Charles Cilliers
5 minute read
5 Jul 2018
1:41 pm

Contralesa’s main condition to the EFF: Go after white, ‘stolen’ land

Charles Cilliers

The EFF wants all land to be expropriated equally, though if it wants to keep Contralesa happy, some land will have to be more equal than other land.

Julius Malema. Picture: EFF/Twitter

At their joint summit in Braamfontein on Thursday, the EFF and Congress of Traditional Leaders of South Africa (Contralesa), committed to work together and host a land summit within the next few months.

Contralesa now says it broadly agrees with the EFF’s policy on land expropriation without compensation, though it is clear there will be a lot of devil in the detail, since the EFF wants the state to be the sole custodian of land, while Contralesa would like land that is already in the hands of black people, especially tribal land overseen by chiefs and kings, to be treated differently. Exactly how this will pan out remains to be seen.

Contralesa secretary-general Zolani Mkiva said they would want to see the EFF’s manifesto reflecting how it would treat tribal land administered by traditional leaders.

He made it clear that Contralesa continues to back King Goodwill Zwelithini’s claim over tribal land that used to make up the Zululand homeland under apartheid, since “the land under administration in the Ingonyama Trust is the land under the administration of black people … it is not stolen land”.

He said Contralesa had “closed the door” to the EFF on even discussing taking away land already in the hands of black people through expropriation without compensation.

“We want to be clear that we want the focus of the discussion about expropriation to be on the 87% stolen land.” He was referring to a disputed report that 87% of private land in South Africa is owned by white people.

Mkiva said Contralesa would leave the details to politicians, but “our main concern is that our land is restored to us as the rightful owners. The wealth is entrenched in the land. Without land, we are still not free.”

On why Contralesa had spent so much time talking to the EFF, Mkiva said: “We see them as a party that is growing, that is calling the shots in certain instances, and we are forced to engage with them, whether we like it or not.”

The president of Contralesa added they had been comfortable to meet with the EFF because the party had never insulted them by calling them “tin-pot dictators”, in a reference to former president Kgalema Motlanthe of the ANC. Motlanthe told parliament that traditional leaders administered land like “tin-pot dictators” and his high-level panel report called for the Ingonyama Trust Act to be repealed.

The EFF did little at the press conference to counter Contralesa’s demands, instead appearing to go out of its way to appease the chiefs. It maintained that its position is that all land should be expropriated and put in the care of the state, which will then issue leases to those who wish to use the land for whatever purpose.

EFF deputy president Floyd Shivambu made concessions, though, saying the party would be willing to consider that the Ingonyama Trust should continue as is, as long as it is constitutional.

The party’s position had formerly put it at loggerheads with King Zwelithini, whose custodianship of tribal land in KwaZulu-Natal (30% of the province) is guaranteed under the KwaZulu Ingonyama Trust Act of 1994, which became law shortly before the country’s first democratic elections in 1994. The adoption of the act saw the Inkatha Freedom Party agree to be on the ballot paper at the last minute.

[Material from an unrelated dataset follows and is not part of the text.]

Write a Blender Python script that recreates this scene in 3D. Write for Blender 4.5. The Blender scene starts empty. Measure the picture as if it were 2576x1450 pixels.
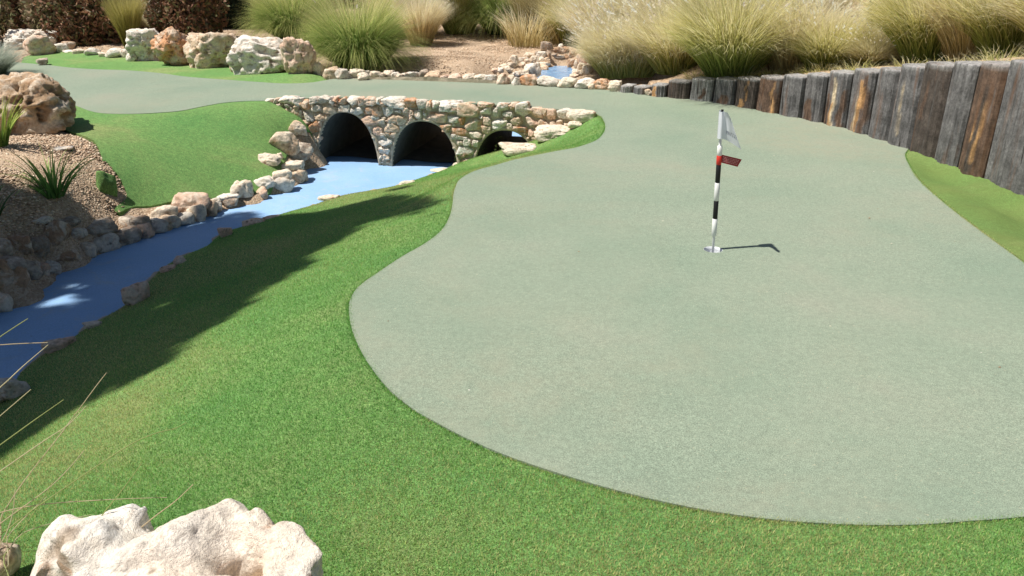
import bpy, bmesh, math, random
import numpy as np
from mathutils import Vector, Matrix, geometry
R = math.radians
scene = bpy.context.scene
COL = scene.collection
random.seed(7); rng = np.random.default_rng(7)

# ------------------------------------------------------------------ camera, sky, sun, exposure
CAMH = 1.55; PITCH = R(22.7); FP = 2003.0
cam_d = bpy.data.cameras.new("camera"); cam = bpy.data.objects.new("camera", cam_d); COL.objects.link(cam)
cam.location = (0, 0, CAMH); cam.rotation_euler = (R(90) - PITCH, 0, 0)
cam_d.sensor_width = 36; cam_d.lens = 36 * FP / 2576; cam_d.clip_end = 2000; cam_d.clip_start = 0.05
scene.camera = cam
SUN_EL = R(63); SUN_AZ = math.atan2(-0.98, -0.2)         # azimuth of the sun, from +Y towards +X
SD = Vector((math.sin(SUN_AZ) * math.cos(SUN_EL), math.cos(SUN_AZ) * math.cos(SUN_EL), math.sin(SUN_EL)))
w = bpy.data.worlds.new("World"); scene.world = w; w.use_nodes = True
nt = w.node_tree; sky = nt.nodes.new("ShaderNodeTexSky"); sky.sky_type = 'NISHITA'; sky.sun_disc = False
sky.sun_elevation = SUN_EL; sky.sun_rotation = SUN_AZ
bg = nt.nodes["Background"]; nt.links.new(sky.outputs[0], bg.inputs[0]); bg.inputs[1].default_value = 0.054
sl = bpy.data.lights.new("sun", 'SUN'); sl.energy = 5.0; sl.angle = R(0.8); sl.color = (1, 0.96, 0.89)
so = bpy.data.objects.new("sun", sl); COL.objects.link(so); so.rotation_euler = SD.to_track_quat('Z', 'Y').to_euler()
so.location = (-6, -2, 12)
scene.view_settings.view_transform = 'Standard'; scene.view_settings.look = 'None'
scene.view_settings.exposure = 0.36; scene.view_settings.gamma = 1
scene.cycles.max_bounces = 6; scene.cycles.transparent_max_bounces = 6

# ------------------------------------------------------------------ measuring: where a sight line meets a level / plane / ground
c_, s_ = math.cos(PITCH), math.sin(PITCH)
def ray(u, v):
    dx, dy = u - 1288.0, 725.0 - v
    return np.array([dx, FP * c_ + dy * s_, -FP * s_ + dy * c_])
def P(u, v, z=0.0):
    d = ray(u, v); t = (z - CAMH) / d[2]
    return np.array([d[0] * t, d[1] * t, z])
def Q(u, v, zc):
    d = ray(u, v) * (zc / FP); return np.array([d[0], d[1], CAMH + d[2]])
def depth(p): return p[1] * c_ + (CAMH - p[2]) * s_
def at_y(u, v, y):
    d = ray(u, v); t = y / d[1]; return np.array([d[0] * t, y, CAMH + d[2] * t])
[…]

There were fears at the time that if the Zulu nation would not agree to be part of the new democratic dispensation and choose to retain its Zulu homeland, it would lead to major civil unrest and even war.

Although Shivambu questioned how the Ingonyama Trust Board currently operated, by leasing out the land it oversees and making profits from rentals – making R100 million or more – he said there needed to be a discussion about the role of royal families in relation to land and more understanding of what the Ingonyama Trust does.

EFF leader Julius Malema also attempted to downplay concerns around the Zulu king declaring that he would not allow the Ingonyama Trust to be interfered with. Zwelithini went as far as to threaten that he and his nation would leave South Africa and re-establish the Zulu homeland.

Malema said a rally by the Ingonyama Trust yesterday should be viewed as a “contribution to the ongoing discourse that is currently taking place in the country”; he welcomed the king’s actions and wished for further engagement.

“Why must it be a problem when the king speaks?”

Malema attempted to contrast this with what he said were the alleged aggressive views of other land owners, particularly white ones, as, “We have actually heard worse because we have some people threaten to kill us if we touch their land. They have made these claims unapologetically and we have not gone against them because all these are contribution to a robust debate in a democratic South Africa.”

He said he was still to meet a white person who agreed with expropriation without compensation, and even homeless white people were concerned the EFF would destroy the economy. However, he said South Africa would not go the Zimbabwe route, as the process in this country was happening in a consultative, constructive manner.

Some on Twitter were, however, quick to attempt to jog Malema’s memory.

Critics have warned that families in tribal areas stand the constant risk of being dispossessed of their land at any time and for reasons that do not favour them, including when mining companies or other investors conclude deals with traditional leaders that favour them and not communities.

Motlanthe wants them issued with title deeds.